[BEGIN DATASET CONTENT]

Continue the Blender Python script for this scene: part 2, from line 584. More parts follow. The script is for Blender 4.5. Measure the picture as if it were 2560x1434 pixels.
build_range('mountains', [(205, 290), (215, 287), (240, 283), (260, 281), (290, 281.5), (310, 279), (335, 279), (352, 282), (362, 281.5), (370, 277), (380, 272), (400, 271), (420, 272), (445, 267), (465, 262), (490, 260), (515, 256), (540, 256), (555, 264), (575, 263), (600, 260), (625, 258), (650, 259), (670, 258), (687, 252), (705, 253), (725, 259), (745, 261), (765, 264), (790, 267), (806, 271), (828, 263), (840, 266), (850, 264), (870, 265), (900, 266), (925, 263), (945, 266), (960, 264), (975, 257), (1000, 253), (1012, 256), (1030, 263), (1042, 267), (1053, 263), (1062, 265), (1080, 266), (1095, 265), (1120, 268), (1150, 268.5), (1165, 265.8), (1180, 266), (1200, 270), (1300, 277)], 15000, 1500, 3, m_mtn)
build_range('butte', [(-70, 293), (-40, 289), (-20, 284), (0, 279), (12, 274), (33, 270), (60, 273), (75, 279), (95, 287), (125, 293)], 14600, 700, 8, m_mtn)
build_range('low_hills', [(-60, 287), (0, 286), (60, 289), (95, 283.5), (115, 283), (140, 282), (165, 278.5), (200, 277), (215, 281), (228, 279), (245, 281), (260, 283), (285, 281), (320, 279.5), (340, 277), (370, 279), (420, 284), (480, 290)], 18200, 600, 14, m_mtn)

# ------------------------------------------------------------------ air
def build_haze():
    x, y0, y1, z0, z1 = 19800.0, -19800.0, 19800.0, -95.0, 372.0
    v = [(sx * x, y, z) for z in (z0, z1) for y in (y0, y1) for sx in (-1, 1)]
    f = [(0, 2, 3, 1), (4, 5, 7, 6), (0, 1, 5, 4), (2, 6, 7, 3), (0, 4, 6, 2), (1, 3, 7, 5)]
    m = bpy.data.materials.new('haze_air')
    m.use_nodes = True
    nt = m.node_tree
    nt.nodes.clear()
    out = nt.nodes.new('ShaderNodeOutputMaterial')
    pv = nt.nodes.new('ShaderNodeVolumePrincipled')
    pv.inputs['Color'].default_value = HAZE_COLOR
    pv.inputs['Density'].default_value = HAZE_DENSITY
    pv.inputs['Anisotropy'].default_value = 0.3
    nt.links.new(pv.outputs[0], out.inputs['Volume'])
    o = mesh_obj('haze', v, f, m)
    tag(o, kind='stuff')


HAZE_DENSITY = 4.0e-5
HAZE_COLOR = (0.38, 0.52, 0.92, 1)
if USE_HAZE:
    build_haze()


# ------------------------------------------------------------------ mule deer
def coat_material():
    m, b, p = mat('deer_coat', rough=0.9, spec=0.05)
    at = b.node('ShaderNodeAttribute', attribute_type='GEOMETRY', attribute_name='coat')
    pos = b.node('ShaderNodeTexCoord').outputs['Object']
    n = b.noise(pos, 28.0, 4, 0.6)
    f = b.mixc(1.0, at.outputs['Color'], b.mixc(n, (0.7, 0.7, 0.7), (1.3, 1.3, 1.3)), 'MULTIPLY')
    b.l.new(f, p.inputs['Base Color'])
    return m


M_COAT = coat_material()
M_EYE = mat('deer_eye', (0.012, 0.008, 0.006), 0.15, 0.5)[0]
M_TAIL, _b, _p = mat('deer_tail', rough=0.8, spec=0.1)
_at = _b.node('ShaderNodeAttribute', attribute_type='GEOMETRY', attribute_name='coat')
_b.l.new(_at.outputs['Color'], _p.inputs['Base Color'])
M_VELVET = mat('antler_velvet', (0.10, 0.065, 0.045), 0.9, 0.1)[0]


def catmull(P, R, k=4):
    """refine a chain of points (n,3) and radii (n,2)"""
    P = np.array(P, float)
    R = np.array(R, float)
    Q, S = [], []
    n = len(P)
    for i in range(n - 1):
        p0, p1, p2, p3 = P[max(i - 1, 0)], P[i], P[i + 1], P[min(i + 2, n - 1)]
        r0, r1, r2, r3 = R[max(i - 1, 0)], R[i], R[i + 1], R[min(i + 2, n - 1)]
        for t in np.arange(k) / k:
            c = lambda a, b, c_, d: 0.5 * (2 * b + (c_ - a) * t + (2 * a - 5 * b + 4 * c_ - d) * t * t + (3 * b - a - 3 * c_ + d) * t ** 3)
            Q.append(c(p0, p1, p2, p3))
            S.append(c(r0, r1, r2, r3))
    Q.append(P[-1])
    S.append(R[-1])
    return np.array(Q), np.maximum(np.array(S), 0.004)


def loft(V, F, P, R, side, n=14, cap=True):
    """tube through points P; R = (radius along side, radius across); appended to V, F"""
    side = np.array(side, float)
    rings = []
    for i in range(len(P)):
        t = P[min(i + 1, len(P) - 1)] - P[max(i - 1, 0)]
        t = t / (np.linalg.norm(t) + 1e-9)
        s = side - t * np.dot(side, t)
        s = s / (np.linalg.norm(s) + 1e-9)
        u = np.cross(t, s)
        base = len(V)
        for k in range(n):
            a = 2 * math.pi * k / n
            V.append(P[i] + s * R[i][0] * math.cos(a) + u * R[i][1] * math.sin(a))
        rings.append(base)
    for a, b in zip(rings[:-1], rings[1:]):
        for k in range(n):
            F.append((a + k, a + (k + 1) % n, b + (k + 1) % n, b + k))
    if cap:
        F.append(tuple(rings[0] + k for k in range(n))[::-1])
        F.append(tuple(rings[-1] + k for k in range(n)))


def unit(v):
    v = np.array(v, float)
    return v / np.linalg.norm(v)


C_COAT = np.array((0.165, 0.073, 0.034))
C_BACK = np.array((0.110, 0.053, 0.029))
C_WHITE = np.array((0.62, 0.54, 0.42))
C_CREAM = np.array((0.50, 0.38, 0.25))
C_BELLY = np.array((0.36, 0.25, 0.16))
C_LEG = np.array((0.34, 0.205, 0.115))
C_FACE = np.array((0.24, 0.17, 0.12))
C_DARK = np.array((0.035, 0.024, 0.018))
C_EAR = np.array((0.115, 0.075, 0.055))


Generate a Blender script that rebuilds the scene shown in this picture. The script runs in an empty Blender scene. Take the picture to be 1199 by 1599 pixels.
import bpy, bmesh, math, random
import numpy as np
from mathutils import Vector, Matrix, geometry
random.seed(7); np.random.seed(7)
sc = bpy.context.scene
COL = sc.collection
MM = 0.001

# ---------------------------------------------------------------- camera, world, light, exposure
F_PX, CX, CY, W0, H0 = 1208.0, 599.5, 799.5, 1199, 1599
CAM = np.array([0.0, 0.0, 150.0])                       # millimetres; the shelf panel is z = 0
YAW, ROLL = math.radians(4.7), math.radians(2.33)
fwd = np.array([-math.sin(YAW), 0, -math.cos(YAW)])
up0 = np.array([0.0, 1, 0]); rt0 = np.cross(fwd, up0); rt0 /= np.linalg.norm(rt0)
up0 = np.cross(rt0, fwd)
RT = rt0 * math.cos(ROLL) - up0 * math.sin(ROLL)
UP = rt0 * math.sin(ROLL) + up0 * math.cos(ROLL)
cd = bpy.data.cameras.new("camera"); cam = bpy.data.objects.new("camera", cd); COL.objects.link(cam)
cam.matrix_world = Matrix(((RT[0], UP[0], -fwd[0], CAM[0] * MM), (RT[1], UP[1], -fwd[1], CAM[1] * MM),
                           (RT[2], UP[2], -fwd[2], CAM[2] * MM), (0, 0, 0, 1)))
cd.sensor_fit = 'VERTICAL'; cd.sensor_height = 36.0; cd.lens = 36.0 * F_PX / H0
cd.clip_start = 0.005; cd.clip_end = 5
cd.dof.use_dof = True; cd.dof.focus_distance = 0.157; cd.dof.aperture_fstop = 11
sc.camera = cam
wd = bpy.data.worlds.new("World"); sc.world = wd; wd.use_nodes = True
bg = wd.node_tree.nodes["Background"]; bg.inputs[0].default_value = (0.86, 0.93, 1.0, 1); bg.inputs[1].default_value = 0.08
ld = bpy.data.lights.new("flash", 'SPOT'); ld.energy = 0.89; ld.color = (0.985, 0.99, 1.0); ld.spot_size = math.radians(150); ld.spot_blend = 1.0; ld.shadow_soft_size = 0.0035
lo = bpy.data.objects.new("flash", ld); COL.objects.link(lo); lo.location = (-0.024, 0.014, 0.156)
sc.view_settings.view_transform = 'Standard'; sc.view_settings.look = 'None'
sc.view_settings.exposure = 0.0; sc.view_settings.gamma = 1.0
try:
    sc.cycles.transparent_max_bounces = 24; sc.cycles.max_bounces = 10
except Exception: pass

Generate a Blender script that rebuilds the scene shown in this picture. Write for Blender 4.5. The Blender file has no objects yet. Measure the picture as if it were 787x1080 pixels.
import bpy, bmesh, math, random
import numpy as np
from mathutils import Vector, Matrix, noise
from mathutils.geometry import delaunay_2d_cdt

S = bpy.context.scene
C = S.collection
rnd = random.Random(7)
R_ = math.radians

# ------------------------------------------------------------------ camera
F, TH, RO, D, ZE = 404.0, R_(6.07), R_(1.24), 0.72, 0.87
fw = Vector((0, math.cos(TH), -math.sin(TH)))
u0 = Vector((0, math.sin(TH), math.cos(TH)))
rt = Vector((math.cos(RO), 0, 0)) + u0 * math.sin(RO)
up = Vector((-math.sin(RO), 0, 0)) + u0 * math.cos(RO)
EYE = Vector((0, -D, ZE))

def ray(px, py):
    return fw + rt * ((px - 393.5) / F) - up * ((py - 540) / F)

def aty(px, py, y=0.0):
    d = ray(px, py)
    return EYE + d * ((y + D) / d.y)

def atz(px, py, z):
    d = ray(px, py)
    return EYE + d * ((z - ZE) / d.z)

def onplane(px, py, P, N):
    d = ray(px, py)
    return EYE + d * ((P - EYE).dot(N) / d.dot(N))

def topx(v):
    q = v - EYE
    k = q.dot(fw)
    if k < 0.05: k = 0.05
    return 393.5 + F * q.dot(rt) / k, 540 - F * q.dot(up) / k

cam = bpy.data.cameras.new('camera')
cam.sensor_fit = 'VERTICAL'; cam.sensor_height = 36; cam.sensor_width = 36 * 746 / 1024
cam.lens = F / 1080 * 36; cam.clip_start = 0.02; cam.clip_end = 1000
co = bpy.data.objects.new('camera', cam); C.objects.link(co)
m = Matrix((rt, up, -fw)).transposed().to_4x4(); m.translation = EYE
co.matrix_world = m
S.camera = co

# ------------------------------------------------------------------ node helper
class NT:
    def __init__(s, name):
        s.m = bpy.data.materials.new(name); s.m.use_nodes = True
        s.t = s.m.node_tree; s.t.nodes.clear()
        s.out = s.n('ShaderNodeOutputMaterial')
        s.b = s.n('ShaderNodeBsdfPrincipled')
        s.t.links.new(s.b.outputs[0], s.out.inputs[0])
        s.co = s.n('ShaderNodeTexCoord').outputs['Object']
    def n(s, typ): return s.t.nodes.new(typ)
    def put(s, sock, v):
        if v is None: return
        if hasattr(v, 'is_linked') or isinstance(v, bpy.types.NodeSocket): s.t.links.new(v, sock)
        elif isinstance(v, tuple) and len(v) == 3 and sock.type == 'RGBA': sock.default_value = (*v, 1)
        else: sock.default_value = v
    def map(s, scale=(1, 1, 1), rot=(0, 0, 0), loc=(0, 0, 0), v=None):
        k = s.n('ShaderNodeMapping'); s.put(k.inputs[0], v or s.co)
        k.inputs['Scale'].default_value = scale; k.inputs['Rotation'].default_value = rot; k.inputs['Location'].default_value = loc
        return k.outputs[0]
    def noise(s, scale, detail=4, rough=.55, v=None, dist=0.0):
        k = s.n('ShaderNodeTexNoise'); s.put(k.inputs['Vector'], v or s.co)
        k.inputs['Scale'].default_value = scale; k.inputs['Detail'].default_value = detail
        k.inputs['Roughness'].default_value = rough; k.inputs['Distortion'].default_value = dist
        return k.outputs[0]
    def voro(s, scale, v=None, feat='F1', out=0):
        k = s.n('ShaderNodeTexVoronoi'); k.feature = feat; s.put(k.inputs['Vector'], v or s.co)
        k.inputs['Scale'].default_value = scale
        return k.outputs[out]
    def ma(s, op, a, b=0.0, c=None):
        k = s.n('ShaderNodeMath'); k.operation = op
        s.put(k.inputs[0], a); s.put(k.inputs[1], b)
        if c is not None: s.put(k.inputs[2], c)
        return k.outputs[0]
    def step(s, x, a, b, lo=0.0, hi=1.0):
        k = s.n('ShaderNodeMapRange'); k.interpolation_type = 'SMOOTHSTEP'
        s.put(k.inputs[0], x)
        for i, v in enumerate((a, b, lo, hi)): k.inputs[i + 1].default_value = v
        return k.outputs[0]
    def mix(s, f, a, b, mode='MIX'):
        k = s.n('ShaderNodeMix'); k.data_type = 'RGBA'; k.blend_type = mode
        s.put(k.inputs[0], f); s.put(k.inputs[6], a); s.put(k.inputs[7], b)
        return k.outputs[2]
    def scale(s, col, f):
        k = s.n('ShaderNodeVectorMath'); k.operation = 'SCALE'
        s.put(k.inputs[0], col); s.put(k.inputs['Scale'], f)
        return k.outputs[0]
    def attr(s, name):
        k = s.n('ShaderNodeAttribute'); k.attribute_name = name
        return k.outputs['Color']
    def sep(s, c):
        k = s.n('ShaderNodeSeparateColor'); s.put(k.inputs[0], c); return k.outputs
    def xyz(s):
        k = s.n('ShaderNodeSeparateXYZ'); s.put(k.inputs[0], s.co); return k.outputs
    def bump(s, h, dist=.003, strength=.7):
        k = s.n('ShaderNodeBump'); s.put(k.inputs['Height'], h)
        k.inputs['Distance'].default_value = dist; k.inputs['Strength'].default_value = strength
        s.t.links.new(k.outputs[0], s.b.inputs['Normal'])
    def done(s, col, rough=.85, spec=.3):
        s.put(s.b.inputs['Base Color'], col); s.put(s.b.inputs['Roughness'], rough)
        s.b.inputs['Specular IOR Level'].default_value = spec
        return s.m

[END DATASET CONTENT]

● **EXERCISE INSTRUCTIONS**:
Please output the exact lines of the records above, beginning with the first and stopping after the line that holds "600, 14, m_mtn)", and nothing else.

● **OUTPUT OF THE EXERCISE**:
Continue the Blender Python script for this scene: part 2, from line 584. More parts follow. The script is for Blender 4.5. Measure the picture as if it were 2560x1434 pixels.
build_range('mountains', [(205, 290), (215, 287), (240, 283), (260, 281), (290, 281.5), (310, 279), (335, 279), (352, 282), (362, 281.5), (370, 277), (380, 272), (400, 271), (420, 272), (445, 267), (465, 262), (490, 260), (515, 256), (540, 256), (555, 264), (575, 263), (600, 260), (625, 258), (650, 259), (670, 258), (687, 252), (705, 253), (725, 259), (745, 261), (765, 264), (790, 267), (806, 271), (828, 263), (840, 266), (850, 264), (870, 265), (900, 266), (925, 263), (945, 266), (960, 264), (975, 257), (1000, 253), (1012, 256), (1030, 263), (1042, 267), (1053, 263), (1062, 265), (1080, 266), (1095, 265), (1120, 268), (1150, 268.5), (1165, 265.8), (1180, 266), (1200, 270), (1300, 277)], 15000, 1500, 3, m_mtn)
build_range('butte', [(-70, 293), (-40, 289), (-20, 284), (0, 279), (12, 274), (33, 270), (60, 273), (75, 279), (95, 287), (125, 293)], 14600, 700, 8, m_mtn)
build_range('low_hills', [(-60, 287), (0, 286), (60, 289), (95, 283.5), (115, 283), (140, 282), (165, 278.5), (200, 277), (215, 281), (228, 279), (245, 281), (260, 283), (285, 281), (320, 279.5), (340, 277), (370, 279), (420, 284), (480, 290)], 18200, 600, 14, m_mtn)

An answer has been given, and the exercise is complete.